#### [Required work]
Starting with the first line of the listing, quote each line exactly until and including the one with "make_range()", leaving pictures out.

━━ Information supplied

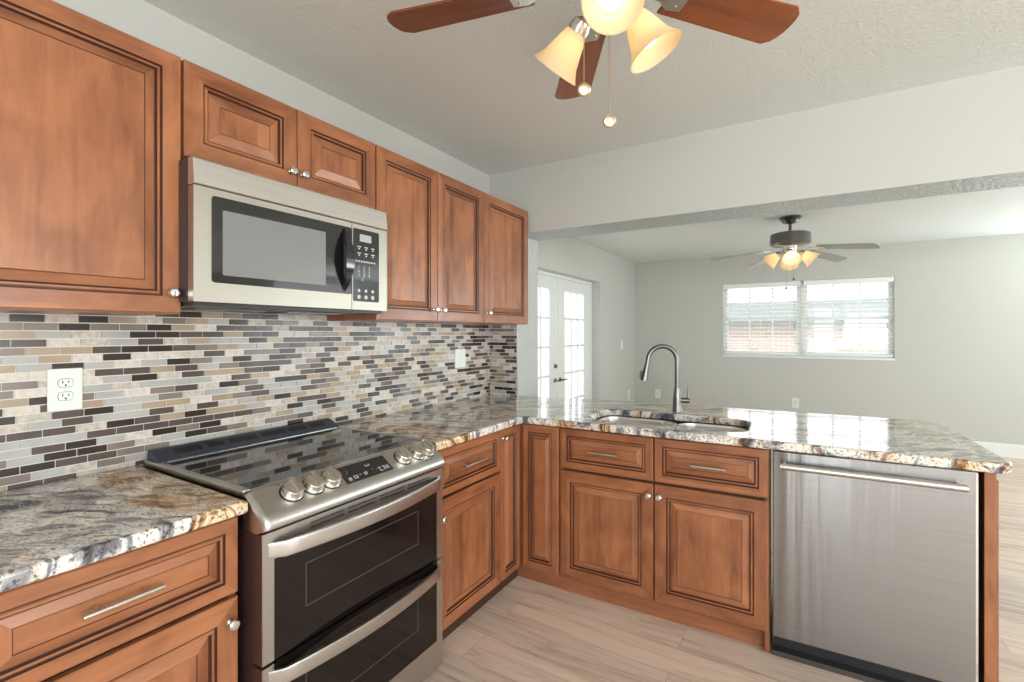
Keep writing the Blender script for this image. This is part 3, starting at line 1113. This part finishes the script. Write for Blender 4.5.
        for i in range(n + 1):
            u = i / n
            x = 0.018 + (W - 0.036) * u
            bow = -0.022 - 0.042 * math.sin(math.pi * u) ** 0.8
            if i in (0, n):
                bow = -0.004
            z = hz
            h = hh * (1.0 if 0 < i < n else 0.92)
            rg.append([hb.verts.new((x, bow + 0.012, z + h)), hb.verts.new((x, bow + 0.002, z + h)), hb.verts.new((x, bow, z + h * 0.7)),
                       hb.verts.new((x, bow, z - h * 0.7)), hb.verts.new((x, bow + 0.002, z - h)), hb.verts.new((x, bow + 0.012, z - h))])
        for p, q in zip(rg, rg[1:]):
            for k in range(6):
                hb.faces.new((p[k], p[(k + 1) % 6], q[(k + 1) % 6], q[k]))
        hb.faces.new(rg[0])
        hb.faces.new(rg[-1])
        build('handle', hb, M['steel'], dr, smooth=True, angle=40)
        if vents:
            vb = bmesh.new()
            for i in range(4):
                xa = 0.15 + i * 0.135
                box(vb, xa, xa + 0.122, -0.0006, 0.004, z1 - 0.032, z1 - 0.026)
                box(vb, xa, xa + 0.122, -0.0006, 0.004, z1 - 0.018, z1 - 0.014)
            build('vent_slots', vb, M['slot'], dr)
        return dr
    oven_door('upper_oven_door', 0.466, 0.822, 0.466, 0.746, 0.774, True)
    oven_door('lower_oven_door', 0.032, 0.457, 0.138, 0.457, 0.424, False)
    return t


make_range()


# ------------------------------------------------------------------ over-the-range microwave
def make_microwave():
    W = 0.766
    z0, z1 = 1.463, 1.893
    dep = -1.53 - (XW + 0.012)
    t = empty('microwave_oven', (-1.53, 0.7085, 0), RL)
    tag(t, 'over-the-range stainless microwave with black handle and keypad', 'microwave')
    mbox('body', M['mw_side'], t, 0.004, W - 0.004, 0.032, dep, z0 + 0.004, z1, 0.002)
    mbox('side_trim', M['mw_side'], t, -0.0012, 0.0, 0.033, 0.20, z0, z1)
    # top vent strip
    zs = 1.809
    bm = bmesh.new()
    prism(bm, [(0.0, zs + 0.003), (-0.003, zs + 0.006), (0.004, z1 - 0.004), (0.008, z1), (0.033, z1), (0.033, zs + 0.003)], 0.0, W, 'yz')
    build('vent_panel', bm, M['steel_lit'], t)
    # door
    dx = 0.577
    bm = bmesh.new()
    box(bm, 0.0, 0.052, 0.0, 0.032, z0, zs, 0)
    box(bm, 0.052, dx, 0.0, 0.032, z0, z0 + 0.062, 0)
    box(bm, 0.052, dx, 0.0, 0.032, zs - 0.023, zs, 0)
    d = build('door', bm, M['steel_warm'], t)
    wbm = bmesh.new()
    prism(wbm, rounded(0.050, dx - 0.001, z0 + 0.060, zs - 0.021, 0.012, 4), -0.0015, 0.03, 'xz')
    wd = build('window', wbm, M['black_glass'], d)
    sb = bmesh.new()
    prism(sb, rounded(0.082, 0.455, z0 + 0.085, zs - 0.060, 0.004, 2), -0.0022, -0.001, 'xz')
    build('screen', sb, M['mw_screen'], wd)
    # bowed black handle
    hb = bmesh.new()
    n = 18
    pts_o, rg = [], []
    for i in range(n + 1):
        u = i / n
        z = z0 + 0.068 + (zs - z0 - 0.095) * u
        s = math.sin(math.pi * u)
        xl = 0.541 - 0.005 - 0.020 * s
        xr = 0.541 + 0.005 + 0.018 * s
        y = -0.004 - 0.036 * s ** 0.75
        rg.append([hb.verts.new(p) for p in ((xl, y + 0.012, z), (xl + 0.004, y, z), (xr - 0.004, y, z), (xr, y + 0.012, z))])
    for p, q in zip(rg, rg[1:]):
        for k in range(4):
            hb.faces.new((p[k], p[(k + 1) % 4], q[(k + 1) % 4], q[k]))
    hb.faces.new(rg[0])
    hb.faces.new(rg[-1])
    build('handle', hb, M['blackgloss'], d, smooth=True, angle=50)
    # control side
    bm = bmesh.new()
    box(bm, dx + 0.003, W, 0.0, 0.032, z0, zs)
    c = build('control_panel', bm, M['steel_warm'], t)
    bm = bmesh.new()
    prism(bm, rounded(dx + 0.008, W - 0.046, z0 + 0.034, zs - 0.018, 0.008, 4), -0.0015, 0.002, 'xz')
    kp = build('keypad', bm, M['blackgloss'], c)
    bm = bmesh.new()
    xa = dx + 0.040
    box(bm, xa, xa + 0.060, -0.0022, -0.001, zs - 0.068, zs - 0.038)
    build('display', bm, M['display'], kp)
    bm = bmesh.new()
    rr = random.Random(5)
    for row, z in enumerate((zs - 0.092, zs - 0.118)):
        for k in range(3):
            x = dx + 0.028 + k * 0.036
            box(bm, x, x + 0.018, -0.0022, -0.001, z, z + 0.004)
            box(bm, x + 0.005, x + 0.013, -0.0022, -0.001, z - 0.009, z - 0.004)
    for k in range(8):
        x = dx + 0.018 + k * 0.0135
        box(bm, x, x + 0.009, -0.0022, -0.001, zs - 0.152, zs - 0.146)
    for k in range(3):
        for z, h in ((z0 + 0.078, 0.009), (z0 + 0.052, 0.011)):
            x = dx + 0.028 + k * 0.036
            prism(bm, [(x + 0.008 + h * math.cos(R(a)) * 0.8, z + h * math.sin(R(a)) * 0.8) for a in range(0, 360, 45)], -0.0022, -0.001, 'xz')
    build('key_legend', bm, M['legend'], kp)
    # digits
    fc = bpy.data.curves.new('digits', 'FONT')
    fc.body = '1 2 3\n4 5 6\n7 8 9\n 0'
    fc.size = 0.019
    fc.space_line = 0.86
    fc.space_word = 3.4
    fc.extrude = 0.0003
    tmp = bpy.data.objects.new('tmp', fc)
    sc.collection.objects.link(tmp)
    dg = bpy.context.evaluated_depsgraph_get()
    me = bpy.data.meshes.new_from_object(tmp.evaluated_get(dg))
    bpy.data.objects.remove(tmp)
    me.materials.clear()
    me.materials.append(M['legend'])
    link('key_digits', me, kp, (dx + 0.030, -0.002, zs - 0.180), (R(90), 0, 0))
    # underside: black tray with lamp lens and filters
    bm = bmesh.new()
    box(bm, 0.01, W - 0.01, 0.02, dep - 0.01, z0 - 0.012, z0 + 0.004)
    u = build('bottom_tray', bm, M['black'], t)
    for a, b in ((0.09, 0.33), (0.42, 0.66)):
        bm = bmesh.new()
        box(bm, a, b, 0.18, 0.34, z0 - 0.015, z0 - 0.011)
        build('grease_filter', bm, M['gun'], u)
    return t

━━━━

#### [Task result]
Keep writing the Blender script for this image. This is part 3, starting at line 1113. This part finishes the script. Write for Blender 4.5.
        for i in range(n + 1):
            u = i / n
            x = 0.018 + (W - 0.036) * u
            bow = -0.022 - 0.042 * math.sin(math.pi * u) ** 0.8
            if i in (0, n):
                bow = -0.004
            z = hz
            h = hh * (1.0 if 0 < i < n else 0.92)
            rg.append([hb.verts.new((x, bow + 0.012, z + h)), hb.verts.new((x, bow + 0.002, z + h)), hb.verts.new((x, bow, z + h * 0.7)),
                       hb.verts.new((x, bow, z - h * 0.7)), hb.verts.new((x, bow + 0.002, z - h)), hb.verts.new((x, bow + 0.012, z - h))])
        for p, q in zip(rg, rg[1:]):
            for k in range(6):
                hb.faces.new((p[k], p[(k + 1) % 6], q[(k + 1) % 6], q[k]))
        hb.faces.new(rg[0])
        hb.faces.new(rg[-1])
        build('handle', hb, M['steel'], dr, smooth=True, angle=40)
        if vents:
            vb = bmesh.new()
            for i in range(4):
                xa = 0.15 + i * 0.135
                box(vb, xa, xa + 0.122, -0.0006, 0.004, z1 - 0.032, z1 - 0.026)
                box(vb, xa, xa + 0.122, -0.0006, 0.004, z1 - 0.018, z1 - 0.014)
            build('vent_slots', vb, M['slot'], dr)
        return dr
    oven_door('upper_oven_door', 0.466, 0.822, 0.466, 0.746, 0.774, True)
    oven_door('lower_oven_door', 0.032, 0.457, 0.138, 0.457, 0.424, False)
    return t


make_range()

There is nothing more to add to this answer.